Torens vol met spiegels. Als het donker wordt, geven de vakjes licht. En dan gaan ze een voor een uit.
Wat doen we eigenlijk achter zo’n vakje? We zitten aan een bureau achter een scherm. We bellen. We vergaderen. We lopen heen en weer met stapels papier in onze handen. En als het licht uitgaat, gaan we achter elkaar in een hele lange rij staan. Soms kijken we elkaar aan, maar vaak zijn we in gedachten verzonken. Oneindig ver weg. We lijken wel machines.

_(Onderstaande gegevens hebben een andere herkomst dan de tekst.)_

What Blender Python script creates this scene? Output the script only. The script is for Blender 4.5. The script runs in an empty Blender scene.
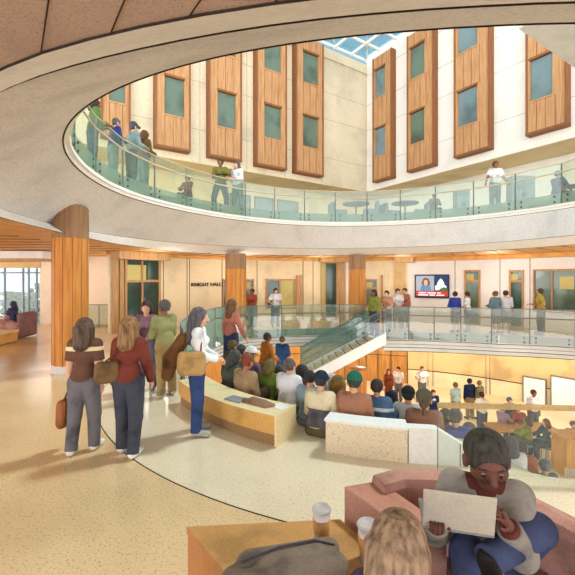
import bpy, math, random
import numpy as np
from mathutils import Vector, Matrix
random.seed(4)
C = bpy.context.scene.collection
PI = math.pi
# ------------------------------------------------------------------ camera facts
FPX, CAMZ, HOR = 373.0, 2.15, 278.0
def ray(px, py): return ((px-287.5)/FPX, -(py-HOR)/FPX)          # X/Y and dZ/Y
def at(px, Y): return (px-287.5)/FPX*Y
def zat(py, Y): return CAMZ-(py-HOR)/FPX*Y
CX, CY = 2.24, 8.9                                                   # centre of the round atrium
def pol(r, deg, z=0.0): return (CX+r*math.cos(math.radians(deg)), CY+r*math.sin(math.radians(deg)), z)
def deg_at(px, r):                                                   # angle on the far side of the circle seen at a bearing
    k = (px-287.5)/FPX
    a = k*k+1; b = -2*(k*CX+CY); c = CX*CX+CY*CY-r*r
    Y = (-b+math.sqrt(b*b-4*a*c))/(2*a)
    return math.degrees(math.atan2(Y-CY, k*Y-CX))
# ------------------------------------------------------------------ materials
def lin(c):
    c = c/255.0
    return c/12.92 if c <= 0.04045 else ((c+0.055)/1.055)**2.4
def rgb(t): return (lin(t[0]), lin(t[1]), lin(t[2]), 1.0)
MATS = {}
def wash(name, col, rough=0.75, amt=0.16, scale=3.0, grain=0.10, gscale=60.0, spec=0.25, col2=None, emit=0.0, speck=0.0, sscale=40.0):
    """plain surface with a mottled, slightly grainy tone"""
    if name in MATS: return MATS[name]
    m = bpy.data.materials.new(name); m.use_nodes = True
    nt = m.node_tree; n = nt.nodes; l = nt.links
    b = n['Principled BSDF']; b.inputs['Roughness'].default_value = rough
    b.inputs['Specular IOR Level'].default_value = spec
    tc = n.new('ShaderNodeTexCoord')
    nz = n.new('ShaderNodeTexNoise'); nz.inputs['Scale'].default_value = scale; nz.inputs['Detail'].default_value = 4
    l.new(tc.outputs['Object'], nz.inputs['Vector'])
    g = n.new('ShaderNodeTexNoise'); g.inputs['Scale'].default_value = gscale; g.inputs['Detail'].default_value = 2
    l.new(tc.outputs['Object'], g.inputs['Vector'])
    base = rgb(col); d = rgb(col2) if col2 else tuple(base[i]*(1-amt*2.0) for i in range(3))+(1,)
    hi = tuple(min(1, base[i]*(1+amt*0.6)) for i in range(3))+(1,)
    r = n.new('ShaderNodeValToRGB'); e = r.color_ramp.elements
    e[0].position = 0.34; e[0].color = d; e[1].position = 0.66; e[1].color = hi
    mid = r.color_ramp.elements.new(0.48); mid.color = base
    l.new(nz.outputs['Fac'], r.inputs['Fac'])
    mp = n.new('ShaderNodeMapRange'); mp.inputs['From Min'].default_value = 0.35; mp.inputs['From Max'].default_value = 0.6
    mp.inputs['To Min'].default_value = 1-grain*2; mp.inputs['To Max'].default_value = 1.0+grain*0.2
    l.new(g.outputs['Fac'], mp.inputs['Value'])
    mx = n.new('ShaderNodeMix'); mx.data_type = 'RGBA'; mx.blend_type = 'MULTIPLY'; mx.inputs['Factor'].default_value = 1
    l.new(r.outputs['Color'], mx.inputs['A']); l.new(mp.outputs['Result'], mx.inputs['B'])
    if speck:                                                # fine dark chips scattered through the surface
        q = n.new('ShaderNodeTexNoise'); q.inputs['Scale'].default_value = sscale; q.inputs['Detail'].default_value = 1; l.new(tc.outputs['Object'], q.inputs['Vector'])
        q2 = n.new('ShaderNodeMapRange'); q2.inputs['From Min'].default_value = 0.60; q2.inputs['From Max'].default_value = 0.72; q2.inputs['To Min'].default_value = 1.0; q2.inputs['To Max'].default_value = 1-speck
        l.new(q.outputs['Fac'], q2.inputs['Value'])
        m3 = n.new('ShaderNodeMix'); m3.data_type = 'RGBA'; m3.blend_type = 'MULTIPLY'; m3.inputs['Factor'].default_value = 1
        l.new(mx.outputs['Result'], m3.inputs['A']); l.new(q2.outputs['Result'], m3.inputs['B']); mx = m3
    l.new(mx.outputs['Result'], b.inputs['Base Color'])
    if emit:
        l.new(mx.outputs['Result'], b.inputs['Emission Color']); b.inputs['Emission Strength'].default_value = emit
    MATS[name] = m
    return m
def woodmat(name, col, dark, scale=(9, 9, 0.7), rough=0.55, amt=0.5):
    if name in MATS: return MATS[name]
    m = bpy.data.materials.new(name); m.use_nodes = True
    nt = m.node_tree; n = nt.nodes; l = nt.links
    b = n['Principled BSDF']; b.inputs['Roughness'].default_value = rough; b.inputs['Specular IOR Level'].default_value = 0.25
    tc = n.new('ShaderNodeTexCoord'); mp = n.new('ShaderNodeMapping'); mp.inputs['Scale'].default_value = scale
    l.new(tc.outputs['Object'], mp.inputs['Vector'])
    nz = n.new('ShaderNodeTexNoise'); nz.inputs['Scale'].default_value = 1.6; nz.inputs['Detail'].default_value = 5
    l.new(mp.outputs['Vector'], nz.inputs['Vector'])
    r = n.new('ShaderNodeValToRGB'); e = r.color_ramp.elements
    e[0].position = 0.3; e[0].color = rgb(dark); e[1].position = 0.62; e[1].color = rgb(col)
    l.new(nz.outputs['Fac'], r.inputs['Fac']); l.new(r.outputs['Color'], b.inputs['Base Color'])
    MATS[name] = m
    return m
def glassmat(name, tint, body, fac=0.22, gloss=0.10):
    m = bpy.data.materials.new(name); m.use_nodes = True
    nt = m.node_tree; n = nt.nodes; l = nt.links; n.remove(n['Principled BSDF'])
    out = n['Material Output']
    t = n.new('ShaderNodeBsdfTransparent'); t.inputs['Color'].default_value = rgb(tint)
    d = n.new('ShaderNodeBsdfDiffuse'); d.inputs['Color'].default_value = rgb(body)
    gl = n.new('ShaderNodeBsdfGlossy'); gl.inputs['Roughness'].default_value = 0.03
    m1 = n.new('ShaderNodeMixShader'); m1.inputs['Fac'].default_value = fac
    m2 = n.new('ShaderNodeMixShader'); m2.inputs['Fac'].default_value = gloss
    l.new(t.outputs[0], m1.inputs[1]); l.new(d.outputs[0], m1.inputs[2])
    l.new(m1.outputs[0], m2.inputs[1]); l.new(gl.outputs[0], m2.inputs[2]); l.new(m2.outputs[0], out.inputs['Surface'])
    MATS[name] = m
    return m
M_plaster = wash('plaster_cream', (229, 223, 218), amt=0.06, scale=1.0, grain=0.07, gscale=36, speck=0.25, sscale=26)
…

Wij zijn toch geen machines? Is dit dan wat mensen doen? Wij doen het. Maar niet iedereen doet het. In de film ‘Down to Earth’ zag ik mensen in het bos lopen op zoek naar voedsel. Ik zag kinderen over het strand achter een bal aan rennen. Ik zie mensen lachen, praten, dansen.

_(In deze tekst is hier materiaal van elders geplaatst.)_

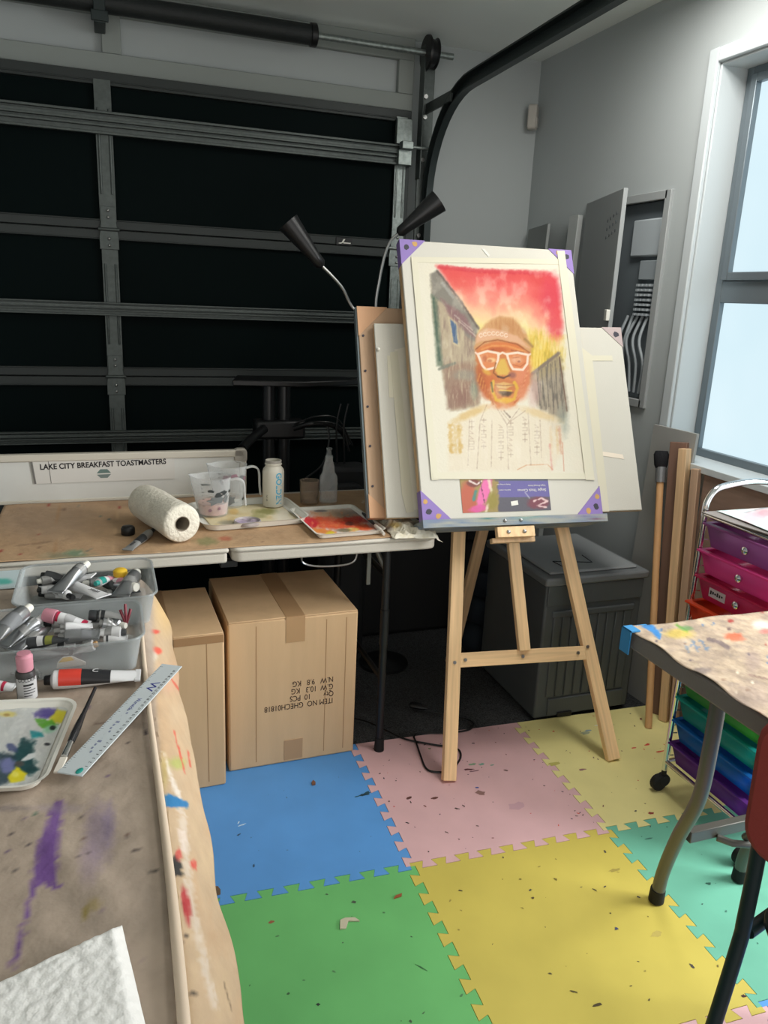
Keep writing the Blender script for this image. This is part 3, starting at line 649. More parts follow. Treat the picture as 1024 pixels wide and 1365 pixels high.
# ================================================================== LEFT TABLE with hanging kraft cover
lt = thing('folding_table', 'folding work table covered in paint-stained paper with paint tubes and palette', 'table', (-.95, -.5, 0))
B().prism(rrect(.64, 1.70, .02), TZ - .045, TZ - .002, T(-.965, -.515)).build('table_top', tablep, lt, bevel=.005)
for y in (.20, -1.2):
    for x in (-.72, -1.2): B().tube([(x, y, TZ - .045), (x, y, -.012)], .0125, 12).build('leg', blackm, lt)
def stain(x, y):
    p = Paint(x, y, (166, 150, 134)); n = fbm(x * .03, y * .03, 8); n2 = fbm(x * .02 + y * .004, y * .012, 12)
    p.mix((n - .42) * 1.6, (148, 134, 120)); p.mix((n2 - .5) * 1.5, (184, 168, 150))
    edge = 639 * 0 + (200 + (y - 850) * .07 + 5)
    # main sheet stains
    p.poly([(74, 1068), (86, 1070), (80, 1110), (76, 1150), (74, 1185), (70, 1180), (52, 1176), (40, 1210), (28, 1260), (18, 1292), (14, 1288), (28, 1236), (42, 1180), (50, 1130), (64, 1090)], (104, 70, 138), .85, 5, 5)
    p.poly([(60, 1120), (76, 1110), (74, 1175), (48, 1178)], (112, 76, 142), .7, 8, 6); p.line([(64, 1180), (80, 1182)], 3, (110, 76, 140), .8, rough=2)
    p.blob(132, 1112, 18, 40, (138, 122, 142), .6, .8, rough=.7); p.blob(145, 1098, 8, 26, (122, 108, 138), .5, .9, rough=.6); p.blob(118, 1150, 12, 30, (150, 132, 146), .5, .9, rough=.7)
    p.line([(152, 1137), (176, 1133), (190, 1134)], 2, (60, 52, 50), .85, rough=.6); p.line([(196, 1136), (208, 1135)], 1.6, (80, 70, 66), .7); p.line([(98, 1144), (120, 1137)], 1.4, (96, 84, 84), .7); p.line([(196, 1162), (210, 1161)], 1.6, (60, 54, 50), .8)
    p.blob(114, 1217, 5, 10, (128, 112, 50), .8, .7, 20, .6); p.blob(126, 1206, 9, 8, (150, 132, 82), .6, .8, rough=.5); p.blob(168, 1114, 3, 3, (60, 56, 54), .8, .8)
    p.blob(49, 1086, 3, 3, (40, 80, 60), .8, .8); p.line([(32, 1125), (40, 1127)], 2, (60, 52, 60), .8); p.line([(6, 1160), (24, 1161)], 1.5, (70, 64, 62), .7)
    p.blob(80, 1078, 30, 6, (150, 136, 150), .4, .8, rough=.7); p.blob(6, 1078, 30, 4, (90, 84, 90), .4, .8, rough=.6)
    p.blob(190, 968, 22, 5, (128, 116, 104), .5, .8, rough=.4); p.line([(128, 965), (160, 962)], 3, (110, 92, 84), .6, rough=1); p.blob(194, 977, 3, 3, (50, 40, 44), .9, .8)
    p.specks(30, (0, 930, 215, 1300), (1, 2.4), [(80, 70, 70), (120, 96, 84), (100, 80, 110)], 9)
    # hanging edge
    ed = 203 + np.clip(y - 940, 0, 500) * .075 + np.clip(940 - y, 0, 200) * -.04
    h = np.clip((x - ed - 2) / 6, 0, 1)
    hc = Paint(x, y, (182, 158, 128)); n = fbm(x * .05, y * .02, 21); hc.mix((n - .45) * 1.5, (182, 148, 112)); hc.mix((.45 - n) * 1.2, (200, 176, 138))
    hc.blob(222, 800, 14, 40, (222, 186, 124), .6, .8)
    hc.blob(205, 842, 8, 3, (196, 74, 60), .9, .5, rough=.5); hc.blob(209, 868, 7, 5, (206, 80, 62), .9, .5, rough=.6); hc.blob(204, 875, 6, 7, (206, 198, 180), .8, .6, rough=.6)
    hc.blob(226, 905, 20, 18, (196, 150, 128), .4, .8, rough=.6); hc.blob(236, 1018, 10, 8, (150, 168, 76), .6, .8, rough=.8); hc.blob(216, 1030, 8, 22, (176, 164, 92), .5, .9, rough=.6)
    for k, (ax, ay, bx, by) in enumerate([(232, 975, 240, 1008), (238, 996, 246, 1030), (250, 1000, 254, 1022), (228, 905, 240, 922), (254, 1150, 262, 1160)]): hc.line([(ax, ay), (bx, by)], 2.2, (196, 84, 66), .75, rough=1.5, seed=k)
    hc.poly([(216, 1002), (220, 1004), (232, 1040), (246, 1070), (243, 1078), (230, 1050)], (222, 214, 204), .8, 3, 3)
    hc.line([(242, 1080), (246, 1130), (252, 1180), (262, 1240), (276, 1300), (286, 1340)], 9, (206, 196, 184), .6, 5, 7); hc.poly([(236, 1105), (250, 1110), (246, 1140), (240, 1130)], (214, 200, 190), .6, 3, 3)
    hc.poly([(214, 1062), (226, 1058), (252, 1070), (250, 1077), (214, 1076)], (34, 110, 164), .95, 2, 1)
    hc.poly([(222, 1146), (234, 1140), (242, 1150), (243, 1166), (222, 1170)], (44, 44, 44), .95, 2, 3); hc.line([(222, 1171), (242, 1166)], 1.5, (50, 46, 44), .9); hc.line([(226, 1198), (244, 1204)], 2, (52, 46, 44), .9)
    hc.blob(248, 1208, 5, 26, (166, 48, 52), .95, .5, -8, .7); hc.blob(258, 1152, 4, 6, (196, 76, 66), .8, .6, 0, .6); hc.blob(238, 1140, 4, 8, (190, 70, 64), .8, .6, 0, .6)
    hc.line([(230, 1246), (256, 1248)], 1.8, (60, 52, 48), .8, rough=1); hc.blob(241, 1259, 4, 3, (60, 50, 44), .8, .6, 0, .6); hc.line([(298, 1310), (308, 1345)], 1.6, (96, 80, 60), .7); hc.blob(258, 1325, 3, 3, (50, 44, 40), .8, .6); hc.blob(232, 1230, 6, 14, (188, 172, 112), .5, .8, rough=.5)
    p.mixf(h, hc.c * 255)
    return p.out()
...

Ik zie mezelf slepen met kerstbomen. Het land af, de aanhanger op en lossen bij een verkooppunt. Ik zie mensen lachen. Ik zie mensen praten. En als ik de zon onder zie gaan, spring ik op mijn fiets. En rijd ik naar huis. Daar doe ik het licht aan. En is er een kindje dat wil dansen met mama.
We hoeven niet achter een vakje te gaan zitten als wij dat niet willen. We hoeven niet te doen wat anderen doen. We mogen kiezen.